The recent progress of the team has the manager ‘really excited’, with Brendan Rodgers expressing confidence ahead of Celtic’s Champions League trip to Borussia Dortmund. Painful experiences in Munich, Madrid, Paris, and Barcelona would normally instill some trepidation, but Rodgers believes in the team’s ability to compete at a high level.
“For us it’s looking to bring our game to the next level,” Rodgers said. “I think how we’ve been performing over probably the last six, seven months has just been increasing. Now we’ve come to this level and we’re under no illusions about that. We’re playing against a team that are challenging the very top end of elite football. But for us, I’ve always said, whether it’s domestically or whether it’s away in this competition, it’s making us a really difficult team to play against, with and without the ball. That’s what we want to be able to do. I’m not looking for perfection, I’m just looking for us to be really, really difficult to play against and give everything we have. Bring our game, which is to press, to fight, to run. We know at times that quality drives you back and then it’s having that resilience in those moments. But we also know that we have a game that can hurt teams as well, with our football and our speed. So I’m really excited about seeing that.”

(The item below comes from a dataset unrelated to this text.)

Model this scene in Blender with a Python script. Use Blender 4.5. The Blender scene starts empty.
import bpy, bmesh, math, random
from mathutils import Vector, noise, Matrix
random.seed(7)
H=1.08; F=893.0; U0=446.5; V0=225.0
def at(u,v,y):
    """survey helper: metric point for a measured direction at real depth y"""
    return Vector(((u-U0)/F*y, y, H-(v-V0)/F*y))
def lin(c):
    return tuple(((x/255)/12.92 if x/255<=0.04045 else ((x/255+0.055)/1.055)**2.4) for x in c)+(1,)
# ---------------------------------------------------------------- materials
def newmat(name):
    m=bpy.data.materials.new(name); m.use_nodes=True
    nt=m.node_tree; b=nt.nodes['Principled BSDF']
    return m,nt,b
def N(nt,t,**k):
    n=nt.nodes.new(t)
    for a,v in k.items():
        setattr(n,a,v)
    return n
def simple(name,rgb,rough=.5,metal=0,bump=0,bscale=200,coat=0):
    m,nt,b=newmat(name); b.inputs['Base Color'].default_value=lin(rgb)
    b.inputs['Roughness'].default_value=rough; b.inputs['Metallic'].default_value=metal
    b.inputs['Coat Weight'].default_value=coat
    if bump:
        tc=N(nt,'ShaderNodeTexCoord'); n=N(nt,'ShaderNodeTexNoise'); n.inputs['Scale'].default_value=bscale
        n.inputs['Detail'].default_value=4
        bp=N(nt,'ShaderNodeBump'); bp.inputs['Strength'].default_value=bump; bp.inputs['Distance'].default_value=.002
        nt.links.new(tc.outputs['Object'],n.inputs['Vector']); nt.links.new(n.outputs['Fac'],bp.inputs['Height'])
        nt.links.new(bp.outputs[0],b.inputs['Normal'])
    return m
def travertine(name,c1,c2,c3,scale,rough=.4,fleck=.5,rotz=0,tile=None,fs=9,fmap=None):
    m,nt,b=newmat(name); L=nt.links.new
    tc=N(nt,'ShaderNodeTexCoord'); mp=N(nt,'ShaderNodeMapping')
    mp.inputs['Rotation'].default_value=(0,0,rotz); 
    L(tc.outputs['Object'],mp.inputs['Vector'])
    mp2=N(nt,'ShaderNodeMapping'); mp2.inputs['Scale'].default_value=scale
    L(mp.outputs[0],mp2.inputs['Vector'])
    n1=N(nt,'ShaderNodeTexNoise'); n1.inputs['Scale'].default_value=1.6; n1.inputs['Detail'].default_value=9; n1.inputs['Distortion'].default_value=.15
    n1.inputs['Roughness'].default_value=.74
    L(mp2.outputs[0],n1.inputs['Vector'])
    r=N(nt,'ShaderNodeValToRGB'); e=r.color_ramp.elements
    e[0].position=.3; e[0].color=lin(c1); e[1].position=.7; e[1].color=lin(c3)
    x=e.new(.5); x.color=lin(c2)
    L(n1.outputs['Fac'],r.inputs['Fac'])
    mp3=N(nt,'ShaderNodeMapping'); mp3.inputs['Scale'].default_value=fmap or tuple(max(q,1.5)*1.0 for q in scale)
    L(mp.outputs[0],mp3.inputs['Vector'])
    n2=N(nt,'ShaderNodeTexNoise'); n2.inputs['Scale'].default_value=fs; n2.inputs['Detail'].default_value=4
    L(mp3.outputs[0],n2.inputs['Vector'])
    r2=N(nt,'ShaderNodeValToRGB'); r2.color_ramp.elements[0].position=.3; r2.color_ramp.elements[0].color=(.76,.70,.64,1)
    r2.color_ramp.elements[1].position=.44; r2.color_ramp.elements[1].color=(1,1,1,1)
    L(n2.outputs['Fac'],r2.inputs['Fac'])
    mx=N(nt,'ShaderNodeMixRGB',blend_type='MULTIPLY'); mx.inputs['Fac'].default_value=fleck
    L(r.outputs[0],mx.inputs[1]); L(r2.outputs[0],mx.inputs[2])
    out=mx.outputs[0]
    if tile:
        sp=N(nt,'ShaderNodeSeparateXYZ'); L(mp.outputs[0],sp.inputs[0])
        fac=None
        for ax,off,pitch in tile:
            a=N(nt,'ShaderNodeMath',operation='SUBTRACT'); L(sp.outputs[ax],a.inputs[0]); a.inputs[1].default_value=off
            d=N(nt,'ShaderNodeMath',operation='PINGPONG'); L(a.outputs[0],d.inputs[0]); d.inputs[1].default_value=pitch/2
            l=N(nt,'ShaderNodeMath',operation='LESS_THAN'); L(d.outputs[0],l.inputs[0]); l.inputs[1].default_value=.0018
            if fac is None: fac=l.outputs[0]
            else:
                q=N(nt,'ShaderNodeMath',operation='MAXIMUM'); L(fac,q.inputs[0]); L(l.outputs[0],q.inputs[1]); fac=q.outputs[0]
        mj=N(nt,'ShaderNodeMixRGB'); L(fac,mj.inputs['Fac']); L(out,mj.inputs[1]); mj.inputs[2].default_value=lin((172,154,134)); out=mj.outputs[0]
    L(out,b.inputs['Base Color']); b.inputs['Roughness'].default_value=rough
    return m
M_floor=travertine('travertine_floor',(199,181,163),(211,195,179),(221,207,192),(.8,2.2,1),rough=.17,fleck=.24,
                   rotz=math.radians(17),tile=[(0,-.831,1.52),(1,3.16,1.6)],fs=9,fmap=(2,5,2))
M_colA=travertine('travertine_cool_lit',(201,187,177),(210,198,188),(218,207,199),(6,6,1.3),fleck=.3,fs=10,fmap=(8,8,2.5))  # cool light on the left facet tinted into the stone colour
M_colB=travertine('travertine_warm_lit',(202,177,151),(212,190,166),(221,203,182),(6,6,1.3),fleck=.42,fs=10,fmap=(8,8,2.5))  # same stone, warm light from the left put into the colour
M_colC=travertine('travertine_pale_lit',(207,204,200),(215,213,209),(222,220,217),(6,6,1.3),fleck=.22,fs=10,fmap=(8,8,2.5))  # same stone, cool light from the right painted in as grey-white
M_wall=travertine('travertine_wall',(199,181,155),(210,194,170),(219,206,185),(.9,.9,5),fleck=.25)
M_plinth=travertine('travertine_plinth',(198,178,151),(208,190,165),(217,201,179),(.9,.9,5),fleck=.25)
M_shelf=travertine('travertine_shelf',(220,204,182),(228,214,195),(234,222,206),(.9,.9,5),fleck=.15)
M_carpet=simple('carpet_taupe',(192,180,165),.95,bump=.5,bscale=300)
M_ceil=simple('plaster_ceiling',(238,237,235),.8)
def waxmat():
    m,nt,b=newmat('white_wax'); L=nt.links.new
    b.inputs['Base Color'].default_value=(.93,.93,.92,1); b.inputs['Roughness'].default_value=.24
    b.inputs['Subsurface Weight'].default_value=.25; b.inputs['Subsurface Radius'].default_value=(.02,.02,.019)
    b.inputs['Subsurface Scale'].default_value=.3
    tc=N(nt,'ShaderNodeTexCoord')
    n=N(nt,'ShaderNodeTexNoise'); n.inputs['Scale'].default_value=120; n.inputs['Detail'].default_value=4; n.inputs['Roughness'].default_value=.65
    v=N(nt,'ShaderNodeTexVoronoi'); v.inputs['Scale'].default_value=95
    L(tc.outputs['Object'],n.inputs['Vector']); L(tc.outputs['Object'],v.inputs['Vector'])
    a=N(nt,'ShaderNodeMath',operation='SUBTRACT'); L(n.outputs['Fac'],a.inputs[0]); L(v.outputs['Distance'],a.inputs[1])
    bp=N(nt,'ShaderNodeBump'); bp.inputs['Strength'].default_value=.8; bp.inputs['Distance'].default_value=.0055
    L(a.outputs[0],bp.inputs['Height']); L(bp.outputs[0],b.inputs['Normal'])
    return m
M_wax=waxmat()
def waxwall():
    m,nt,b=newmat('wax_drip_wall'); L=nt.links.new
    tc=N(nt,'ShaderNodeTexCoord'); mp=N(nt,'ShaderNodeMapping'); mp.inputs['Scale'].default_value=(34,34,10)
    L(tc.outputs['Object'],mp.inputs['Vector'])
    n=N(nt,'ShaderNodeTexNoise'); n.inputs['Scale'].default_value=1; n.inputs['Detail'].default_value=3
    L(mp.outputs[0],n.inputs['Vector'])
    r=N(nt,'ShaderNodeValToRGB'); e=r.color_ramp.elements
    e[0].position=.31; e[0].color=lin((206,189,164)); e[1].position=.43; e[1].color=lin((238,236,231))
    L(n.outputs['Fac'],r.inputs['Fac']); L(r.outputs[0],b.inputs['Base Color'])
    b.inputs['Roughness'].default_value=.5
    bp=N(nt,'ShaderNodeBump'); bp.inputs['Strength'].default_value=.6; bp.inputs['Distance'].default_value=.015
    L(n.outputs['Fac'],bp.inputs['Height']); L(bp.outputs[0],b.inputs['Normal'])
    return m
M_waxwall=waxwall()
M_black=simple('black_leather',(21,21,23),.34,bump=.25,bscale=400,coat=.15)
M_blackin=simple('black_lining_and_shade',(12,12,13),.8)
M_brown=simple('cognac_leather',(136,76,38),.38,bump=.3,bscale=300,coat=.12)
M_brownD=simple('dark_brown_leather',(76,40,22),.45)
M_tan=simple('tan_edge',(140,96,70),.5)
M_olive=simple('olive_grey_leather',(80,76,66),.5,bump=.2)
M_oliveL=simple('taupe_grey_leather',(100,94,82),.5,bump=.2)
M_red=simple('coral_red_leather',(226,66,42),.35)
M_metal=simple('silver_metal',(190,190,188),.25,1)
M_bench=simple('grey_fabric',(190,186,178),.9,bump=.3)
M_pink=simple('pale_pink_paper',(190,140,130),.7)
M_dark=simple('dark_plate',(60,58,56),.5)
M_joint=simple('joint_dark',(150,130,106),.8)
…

Rodgers believes that Celtic can be a different force in Europe now, crediting the change to mindset, belief, and experience, as well as the addition of key players. The team arrived in Germany on a high, having won all nine matches this season, scoring 33 goals and conceding only four. The highlight was not the win against Rangers, but a dominant 5-1 performance against Slovan Bratislava in the Champions League opener.
Rodgers briefly managed ‘super professional’ Nuri Sahin and continues to have high hopes for the team’s future success.